Por Douglas Nunes
Olá meus amigos leitores. Esta semana estamos publicando um pequeno trecho do livro “O mais longo de meus dias”, do capítulo “Remotas Perseguições”, da obra publicada em 2009 – O livro é um romance baseado em fatos reais que depois inspirou o filme “Intolerância e Paixão” de 2012.

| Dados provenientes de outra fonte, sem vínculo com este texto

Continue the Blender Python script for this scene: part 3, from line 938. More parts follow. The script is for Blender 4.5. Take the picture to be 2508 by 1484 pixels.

O trecho em questão conta a história da Cruzada dos Reis da França e da Inglaterra e a guerra contra os muçulmanos, chamados Sarracenos, do líder árabe Saladino, no ano de 1187, data em que Jerusalém foi invadida pelos árabes. E os lances e aventuras de um jovem francês que acompanhou a Cruzada somente pela comida, uma forma desesperada de se manter vivo nos horrores da Idade Média, onde não havia ordem ou princípio algum que definisse as Leis, a não ser a Lei do Talião, seguida rigorosamente, pois estava exposto na Bíblia. Com exceção desta, os crimes eram freqüentes, sem qualquer motivo… Viver naqueles tempos era perigoso demais.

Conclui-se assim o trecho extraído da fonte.